Anyone who loves visiting Point Reyes National Seashore,  and the Golden Gate Recreation Area will enjoy meeting some of the Rebels With a Cause—that unlikely amalgam of dreamers and doers who managed to save a large chunk of the California coast from developers. Documentary filmmakers Nancy Kelly and Kenji Yamamoto will be on hand to discuss their award-winning film

 

 

NEW DVD RELEASES

Prince Avalanche (R)

Starring: Paul Rudd, Emile Hirsch, Lance LeGault,

Directed by: David Gordon Green

This Indy was an audience favorite at film festivals, and it’s easy to see why. Based on a Scandinavian short story, we follow two guys wandering through a blackened Texas landscape where a forest grew just one season earlier. Now, there’s just the two guys, the long-haul trucker who encounters the pair, and an old woman sifting through the ashes of her homestead. Metaphors abound, and just in case you don’t get this, one character intones: “Past tense—Everything’s past tense now.”
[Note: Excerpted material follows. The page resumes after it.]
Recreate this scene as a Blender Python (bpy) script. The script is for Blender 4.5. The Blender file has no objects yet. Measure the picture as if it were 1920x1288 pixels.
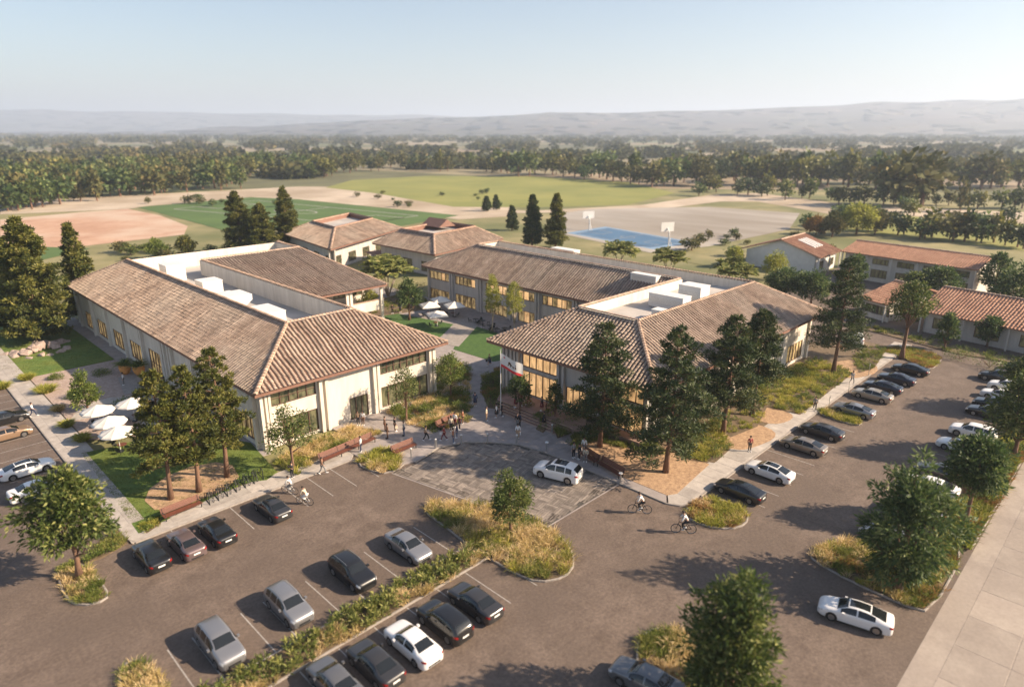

3 pieces of blackened Indy toast 

 

Frances Ha  (R)

Starring: Greta Gerwig, Mickey Sumner, Patrick Heusinger, Adam Driver, Michael Zegan

Directed By: Noah Baumbach

What happens when a 20-something who has been raised all her life winning awards and accolades for her outstanding work and performances in ball games, dance recitals, and Mother’s Day card-making, suddenly realizes she’s aging up? If she’s Frances Ha, she remains cocksure, ambitious and very competitive in her quest to become a famous dancer, while realizing she may finally need to get a day job to cover her expenses. In the end, this is a New York indie about a distinctive young woman who keeps her joie-de-vivre despite the clock ticking. Filmed in B&W, it feels like those exuberant 60‘s New Wave films from France—but in a good way.

3 pieces of Greta Gerwig toast 

 

Blackfish (PG-13)

Directed By: Gabriella Cowperthwaite

Orcas are commonly known as killer whales for a reason, so the headline-grabbing stories of the multi-ton carnivore occasionally killing their human trainers shouldn’t come as much of a surprise. But it does. In this documentary expose, we learn that marine parks like Sea World sell more stuffed toys when families believe Orcas are cuddly friendly creatures who like swimming around and around in a little cement swimming pool instead of a seal devouring killing machine roaming free in the world’s oceans. We also learn (surprise ,surprise) that captivity greatly reduces the life-span of Orcas, and even more quickly (based on the graphic video footage) reduces the lifespans of their trainers.

3  pieces of killer whales aren’t toy-like toast

 

Turbo (PG)

Starring the voices of: Paul Giamatti, Samuel L. Jackson, Michael Pena, Luis Guzman, Michelle Rodriguez, Ryan Reynolds

Directed By: David Soren

Think of this as Ratatouille with snails. Instead of wanting to be a chef, this particular animated character (a snail), wants to be a racer. When a freak accident turns our hero into a lightning-fast mollusk, the hijinks begin— and slowly edge forward at the speed of—well, at a snail’s pace.

1 and 1/2  pieces of the one joke is played too often toast 

 

Man of Steel  (PG-13)

Starring: Henry Cavil, Amy Adams, Michael Shannon, Russell Crowe

Directed By: Zack Snyder

As a kid, when I heard “Look, up in the sky, it’s a bird, it’s a plane, it’s Superman,” I’d run to the TV set and know I was going to have a good time. Sadly, this latest version is a downer, and the so-called Man of Steel, seems to care little about “Truth, Justice, and the American Way.” Instead we have a petulant, globalized (i.e. less American and easier to market abroad) fellow whose secret identity is only sort-of secret (Lois Lane knows!). In the end, it’s pretty boring and generic.